Россия поддерживала президента Туниса Зин эль-Абидина Бен Али (Zine El Abidine Ben Ali), пока он 14 января не сбежал в Саудовскую Аравию после 23 лет пребывания у власти.
В начале февраля, когда демонстранты собирались на каирской площади Тахрир, президент Дмитрий Медведев позвонил президенту Египта Хосни Мубараку, чтобы выразить ему поддержку. 11 февраля президент Мубарак, проведший у власти 30 лет, ушел в отставку.
В июне, июле и августе российские дипломаты и журналисты резко и язвительно отзывались о натовской кампании по бомбардировке Ливии. В итоге, накануне начавшейся в Париже 1 сентября конференции по Ливии, Россия признала повстанческую коалицию, став 75-й страной в мире, сделавшей это.
Даже сейчас депутаты Думы продолжают публично оплакивать свержение Муаммара Каддафи, сохранявшего
власть 42 года.
Казалось бы, после Туниса, Египта и Ливии российское министерство иностранных дел могло бы одуматься и перестать поддерживать неудачников. Например, в бейсболе после трех страйков, бьющий выбывает из игры.
Однако министр иностранных дел Сергей Лавров не намерен прекращать играть. Сейчас он имеет дело с четвертым крупным восстанием Арабской весны – с восстанием в Сирии.
Такие разные страны, как Иран, Ирак, Турция, Британия и Соединенные Штаты, утверждают - с разной степенью настойчивости, - что затянувшееся на 41 год правление семьи Асадов должно закончиться.
За последние шесть месяцев, по подсчетам ООН, силы безопасности президента Башара Асада убили 2700 демонстрантов, включая не меньше 100 детей. Несмотря на эту растянутую кровавую баню в масштабах страны,
протесты не ослабевают.
Тем не менее, в понедельник российский министр иностранных дел заявил, что он против принятия Советом безопасности ООН резолюции, осуждающей режим Асада. Вместо этого он призвал к диалогу между президентом Асадом и оппозицией.
Никто не знает, как будут в ближайшие месяцы разворачиваться события в Сирии. Однако ясно одно: в дальнейшем влияние России в арабском мире заметно уменьшится. До этого года оно оставалось непропорционально высоким, во многом благодаря контрактам на поставку вооружений, а также старым, сохранившимся еще с советских времен отношениям.
Сейчас арабские друзья России находятся в бегах, в изгнании или под судом. Москве, поддерживавшей старых автократов, теперь будет нелегко укреплять влияние среди новых элит. Новые власти в Тунисе, в Каире и в Триполи
хорошо помнят, чью сторону Кремль занимал во время революций.
Реакционная внешняя политика Москвы отражает широко распространенный и глубоко укоренившийся консерватизм современной России.

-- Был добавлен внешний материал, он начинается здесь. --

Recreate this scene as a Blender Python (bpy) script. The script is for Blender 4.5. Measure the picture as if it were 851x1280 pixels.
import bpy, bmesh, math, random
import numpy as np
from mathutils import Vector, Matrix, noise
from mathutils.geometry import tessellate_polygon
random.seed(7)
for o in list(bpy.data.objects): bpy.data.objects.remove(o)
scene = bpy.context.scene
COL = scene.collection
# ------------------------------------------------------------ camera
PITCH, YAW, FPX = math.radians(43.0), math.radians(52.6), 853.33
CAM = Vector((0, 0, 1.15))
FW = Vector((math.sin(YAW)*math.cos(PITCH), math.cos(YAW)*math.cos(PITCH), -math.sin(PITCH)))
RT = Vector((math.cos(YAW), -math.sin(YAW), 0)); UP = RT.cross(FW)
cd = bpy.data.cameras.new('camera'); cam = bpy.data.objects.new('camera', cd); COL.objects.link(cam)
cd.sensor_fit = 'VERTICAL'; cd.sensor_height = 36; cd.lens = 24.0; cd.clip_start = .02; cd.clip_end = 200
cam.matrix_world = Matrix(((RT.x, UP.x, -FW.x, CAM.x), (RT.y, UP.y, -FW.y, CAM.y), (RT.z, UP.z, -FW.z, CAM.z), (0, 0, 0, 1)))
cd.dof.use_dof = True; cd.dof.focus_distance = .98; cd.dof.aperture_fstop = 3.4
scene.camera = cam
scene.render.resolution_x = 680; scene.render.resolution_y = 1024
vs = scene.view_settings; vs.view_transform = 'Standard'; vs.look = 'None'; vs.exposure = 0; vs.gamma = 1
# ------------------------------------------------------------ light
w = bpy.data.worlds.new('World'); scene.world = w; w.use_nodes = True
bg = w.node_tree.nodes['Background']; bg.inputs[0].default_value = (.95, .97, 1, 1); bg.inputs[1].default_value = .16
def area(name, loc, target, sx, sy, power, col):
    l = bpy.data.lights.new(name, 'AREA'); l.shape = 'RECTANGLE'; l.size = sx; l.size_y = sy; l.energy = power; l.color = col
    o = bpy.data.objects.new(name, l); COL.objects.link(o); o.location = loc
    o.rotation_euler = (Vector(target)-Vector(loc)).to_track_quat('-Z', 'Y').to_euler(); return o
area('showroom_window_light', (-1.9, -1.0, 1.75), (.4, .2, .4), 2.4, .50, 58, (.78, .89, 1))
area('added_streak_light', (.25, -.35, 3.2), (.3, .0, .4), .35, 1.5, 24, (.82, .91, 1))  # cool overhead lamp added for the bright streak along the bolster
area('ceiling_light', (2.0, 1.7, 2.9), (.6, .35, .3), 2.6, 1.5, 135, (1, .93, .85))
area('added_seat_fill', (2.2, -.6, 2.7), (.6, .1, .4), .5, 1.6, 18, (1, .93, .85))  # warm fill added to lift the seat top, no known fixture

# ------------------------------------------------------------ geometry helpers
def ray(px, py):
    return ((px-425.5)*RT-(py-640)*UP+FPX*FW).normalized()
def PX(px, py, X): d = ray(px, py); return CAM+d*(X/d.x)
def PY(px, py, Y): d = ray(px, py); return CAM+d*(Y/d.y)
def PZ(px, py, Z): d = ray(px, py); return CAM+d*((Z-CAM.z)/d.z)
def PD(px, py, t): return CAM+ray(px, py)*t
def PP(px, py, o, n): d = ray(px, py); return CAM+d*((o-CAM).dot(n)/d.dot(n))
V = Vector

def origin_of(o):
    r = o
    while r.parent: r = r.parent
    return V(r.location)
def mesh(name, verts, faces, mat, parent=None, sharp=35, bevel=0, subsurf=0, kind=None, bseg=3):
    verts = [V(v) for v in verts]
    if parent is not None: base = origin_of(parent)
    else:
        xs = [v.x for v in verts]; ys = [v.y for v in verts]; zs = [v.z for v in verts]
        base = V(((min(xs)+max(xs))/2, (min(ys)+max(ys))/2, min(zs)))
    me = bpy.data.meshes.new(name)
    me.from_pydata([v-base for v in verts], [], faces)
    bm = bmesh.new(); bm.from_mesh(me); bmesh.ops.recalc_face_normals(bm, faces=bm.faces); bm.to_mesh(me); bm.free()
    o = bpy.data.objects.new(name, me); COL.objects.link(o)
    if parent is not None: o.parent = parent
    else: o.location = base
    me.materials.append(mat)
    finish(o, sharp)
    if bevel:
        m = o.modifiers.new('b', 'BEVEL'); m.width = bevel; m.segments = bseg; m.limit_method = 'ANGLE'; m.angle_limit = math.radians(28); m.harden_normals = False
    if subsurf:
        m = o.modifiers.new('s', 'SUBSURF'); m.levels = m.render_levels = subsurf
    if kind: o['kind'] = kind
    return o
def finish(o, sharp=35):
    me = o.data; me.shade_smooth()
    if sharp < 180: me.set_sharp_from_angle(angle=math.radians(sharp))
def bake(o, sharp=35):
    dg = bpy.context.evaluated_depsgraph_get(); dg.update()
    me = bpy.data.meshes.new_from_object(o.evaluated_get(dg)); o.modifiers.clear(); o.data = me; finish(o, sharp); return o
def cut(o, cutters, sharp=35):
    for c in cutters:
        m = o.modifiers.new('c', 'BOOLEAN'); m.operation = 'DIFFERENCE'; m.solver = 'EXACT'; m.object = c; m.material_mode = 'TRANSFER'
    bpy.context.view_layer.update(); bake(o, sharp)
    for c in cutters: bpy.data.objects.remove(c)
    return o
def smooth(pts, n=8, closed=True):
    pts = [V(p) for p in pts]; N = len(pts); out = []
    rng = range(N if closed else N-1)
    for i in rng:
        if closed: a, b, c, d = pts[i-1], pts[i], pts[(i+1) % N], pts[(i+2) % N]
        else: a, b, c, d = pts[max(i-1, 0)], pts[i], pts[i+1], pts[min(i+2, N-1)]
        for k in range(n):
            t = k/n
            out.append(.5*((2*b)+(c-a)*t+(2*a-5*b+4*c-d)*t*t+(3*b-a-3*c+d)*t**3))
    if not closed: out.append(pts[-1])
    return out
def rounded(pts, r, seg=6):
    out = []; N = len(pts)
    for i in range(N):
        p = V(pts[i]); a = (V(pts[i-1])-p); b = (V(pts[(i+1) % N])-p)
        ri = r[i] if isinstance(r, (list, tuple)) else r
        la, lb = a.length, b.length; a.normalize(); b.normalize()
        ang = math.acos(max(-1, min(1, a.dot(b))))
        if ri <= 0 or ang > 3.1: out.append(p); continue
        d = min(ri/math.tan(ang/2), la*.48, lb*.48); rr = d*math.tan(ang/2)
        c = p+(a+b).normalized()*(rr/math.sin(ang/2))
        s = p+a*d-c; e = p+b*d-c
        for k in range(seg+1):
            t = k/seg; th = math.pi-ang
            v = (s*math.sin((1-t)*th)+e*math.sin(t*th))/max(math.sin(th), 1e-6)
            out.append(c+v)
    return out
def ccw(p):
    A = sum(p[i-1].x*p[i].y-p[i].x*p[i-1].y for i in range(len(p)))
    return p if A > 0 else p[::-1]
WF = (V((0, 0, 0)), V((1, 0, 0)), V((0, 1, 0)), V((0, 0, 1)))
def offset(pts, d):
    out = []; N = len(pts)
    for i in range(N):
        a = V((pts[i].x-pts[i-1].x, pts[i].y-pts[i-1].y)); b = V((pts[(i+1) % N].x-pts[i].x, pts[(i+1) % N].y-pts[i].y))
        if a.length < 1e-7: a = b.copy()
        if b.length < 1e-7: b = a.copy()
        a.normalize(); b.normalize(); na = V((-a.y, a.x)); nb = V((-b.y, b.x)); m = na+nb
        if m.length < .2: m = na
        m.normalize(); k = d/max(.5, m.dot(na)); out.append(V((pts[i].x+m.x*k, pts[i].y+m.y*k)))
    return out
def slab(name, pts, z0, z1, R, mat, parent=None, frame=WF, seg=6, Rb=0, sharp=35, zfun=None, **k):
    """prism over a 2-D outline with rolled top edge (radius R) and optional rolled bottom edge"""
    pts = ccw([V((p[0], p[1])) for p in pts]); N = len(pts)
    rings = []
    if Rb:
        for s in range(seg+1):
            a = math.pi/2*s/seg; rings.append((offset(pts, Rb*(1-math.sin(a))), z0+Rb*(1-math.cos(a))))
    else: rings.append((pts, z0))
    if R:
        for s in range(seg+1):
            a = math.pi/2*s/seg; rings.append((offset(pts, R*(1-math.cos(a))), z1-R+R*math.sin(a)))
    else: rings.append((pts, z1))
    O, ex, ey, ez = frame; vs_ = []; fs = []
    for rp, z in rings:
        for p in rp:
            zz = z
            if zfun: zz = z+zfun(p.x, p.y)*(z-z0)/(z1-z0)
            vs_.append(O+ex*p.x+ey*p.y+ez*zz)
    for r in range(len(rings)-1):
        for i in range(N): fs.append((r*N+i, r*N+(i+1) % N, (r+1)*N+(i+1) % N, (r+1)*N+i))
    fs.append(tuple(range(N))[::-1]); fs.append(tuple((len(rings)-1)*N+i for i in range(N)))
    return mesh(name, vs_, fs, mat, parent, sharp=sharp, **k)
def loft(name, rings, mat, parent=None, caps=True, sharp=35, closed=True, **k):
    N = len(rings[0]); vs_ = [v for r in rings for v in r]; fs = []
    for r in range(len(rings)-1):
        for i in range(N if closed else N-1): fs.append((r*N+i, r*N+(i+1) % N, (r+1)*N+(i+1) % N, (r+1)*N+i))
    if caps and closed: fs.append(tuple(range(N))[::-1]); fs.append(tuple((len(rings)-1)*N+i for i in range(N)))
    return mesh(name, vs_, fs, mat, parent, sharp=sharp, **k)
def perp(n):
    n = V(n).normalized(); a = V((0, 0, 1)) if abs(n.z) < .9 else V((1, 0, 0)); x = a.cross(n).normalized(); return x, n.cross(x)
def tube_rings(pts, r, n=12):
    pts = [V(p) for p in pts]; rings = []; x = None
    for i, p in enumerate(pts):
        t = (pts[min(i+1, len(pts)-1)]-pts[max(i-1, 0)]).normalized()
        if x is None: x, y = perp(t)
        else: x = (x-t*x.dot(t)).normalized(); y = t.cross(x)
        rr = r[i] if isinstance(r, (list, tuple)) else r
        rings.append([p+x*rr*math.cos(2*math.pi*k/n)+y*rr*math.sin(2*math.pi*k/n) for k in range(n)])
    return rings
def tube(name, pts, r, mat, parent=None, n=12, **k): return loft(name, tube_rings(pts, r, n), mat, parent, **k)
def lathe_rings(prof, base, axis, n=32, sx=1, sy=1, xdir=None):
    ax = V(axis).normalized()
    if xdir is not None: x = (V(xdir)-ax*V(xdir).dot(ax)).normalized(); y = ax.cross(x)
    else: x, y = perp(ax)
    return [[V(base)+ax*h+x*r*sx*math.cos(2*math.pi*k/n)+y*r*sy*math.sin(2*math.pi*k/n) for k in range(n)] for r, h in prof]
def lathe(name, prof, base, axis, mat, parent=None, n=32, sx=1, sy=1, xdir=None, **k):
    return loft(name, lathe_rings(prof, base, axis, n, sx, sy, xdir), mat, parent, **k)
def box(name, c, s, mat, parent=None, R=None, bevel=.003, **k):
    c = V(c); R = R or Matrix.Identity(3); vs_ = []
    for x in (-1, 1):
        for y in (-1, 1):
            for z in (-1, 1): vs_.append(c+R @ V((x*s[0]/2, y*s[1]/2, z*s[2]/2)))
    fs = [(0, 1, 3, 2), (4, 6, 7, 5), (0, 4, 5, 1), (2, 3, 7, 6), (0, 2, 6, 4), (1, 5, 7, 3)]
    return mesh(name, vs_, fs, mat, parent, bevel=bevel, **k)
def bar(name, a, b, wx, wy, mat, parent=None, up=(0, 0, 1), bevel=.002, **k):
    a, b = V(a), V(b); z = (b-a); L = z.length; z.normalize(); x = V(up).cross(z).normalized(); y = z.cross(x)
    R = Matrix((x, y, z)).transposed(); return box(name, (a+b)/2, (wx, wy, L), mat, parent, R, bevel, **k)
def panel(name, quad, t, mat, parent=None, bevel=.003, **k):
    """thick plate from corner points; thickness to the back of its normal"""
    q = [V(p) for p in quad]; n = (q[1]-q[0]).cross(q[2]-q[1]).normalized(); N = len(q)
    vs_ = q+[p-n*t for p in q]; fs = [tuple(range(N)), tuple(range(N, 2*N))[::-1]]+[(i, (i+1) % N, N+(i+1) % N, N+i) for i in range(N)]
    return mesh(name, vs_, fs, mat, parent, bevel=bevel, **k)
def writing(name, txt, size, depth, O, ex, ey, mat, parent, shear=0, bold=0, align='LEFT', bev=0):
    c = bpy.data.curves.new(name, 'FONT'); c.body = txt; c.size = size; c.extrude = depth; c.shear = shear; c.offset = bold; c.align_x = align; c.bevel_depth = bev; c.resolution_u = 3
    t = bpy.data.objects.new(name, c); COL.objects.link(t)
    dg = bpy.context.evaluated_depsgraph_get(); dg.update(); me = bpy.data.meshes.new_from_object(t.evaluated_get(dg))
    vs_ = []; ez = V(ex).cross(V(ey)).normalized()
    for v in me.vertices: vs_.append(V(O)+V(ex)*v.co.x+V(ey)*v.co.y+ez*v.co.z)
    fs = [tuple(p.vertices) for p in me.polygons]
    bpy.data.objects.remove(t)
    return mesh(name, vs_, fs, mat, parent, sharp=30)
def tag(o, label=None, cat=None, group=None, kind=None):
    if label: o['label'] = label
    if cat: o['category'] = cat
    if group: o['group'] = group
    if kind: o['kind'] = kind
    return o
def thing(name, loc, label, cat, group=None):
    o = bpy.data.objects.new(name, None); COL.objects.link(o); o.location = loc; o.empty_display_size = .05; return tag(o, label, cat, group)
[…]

Население России стареет и сокращается, и на этом фоне многие скептически относятся к молодежным революциям арабского мира.
С точки зрения американца, Кремль 2011 года во многом напоминает Белый дом 1968 года с Ричардом Никсоном и его консервативным окружением из ветеранов Второй мировой войны, которых пугали и озадачивали охватившие мир выступления молодежи.
После катастрофического 20 века многие в России по-прежнему с готовностью принимают консервативное предложение, которое сделал стране в 2000 году кандидат в президенты Владимир Путин – мир в сочетании со спокойным и умеренным экономическим ростом.
Сейчас у многих россиян
слово «революция» вызывает в лучшем случае циничную ухмылку, а в худшем враждебность.
Однажды в ходе визита в Кремль я спросил у пресс-секретаря премьер-министра Путина Дмитрия Пескова, почему московская милиция так рьяно разгоняла и арестовывала «нацболов» - национал-большевиков, выходивших на демонстрации с революционными красно-черными флагами, которые зачастую крепились к тяжелым древкам.
«Хм, националисты и большевики, черное и красное... И с теми, и с другими у России связан крайне неприятный опыт», - ответил Песков.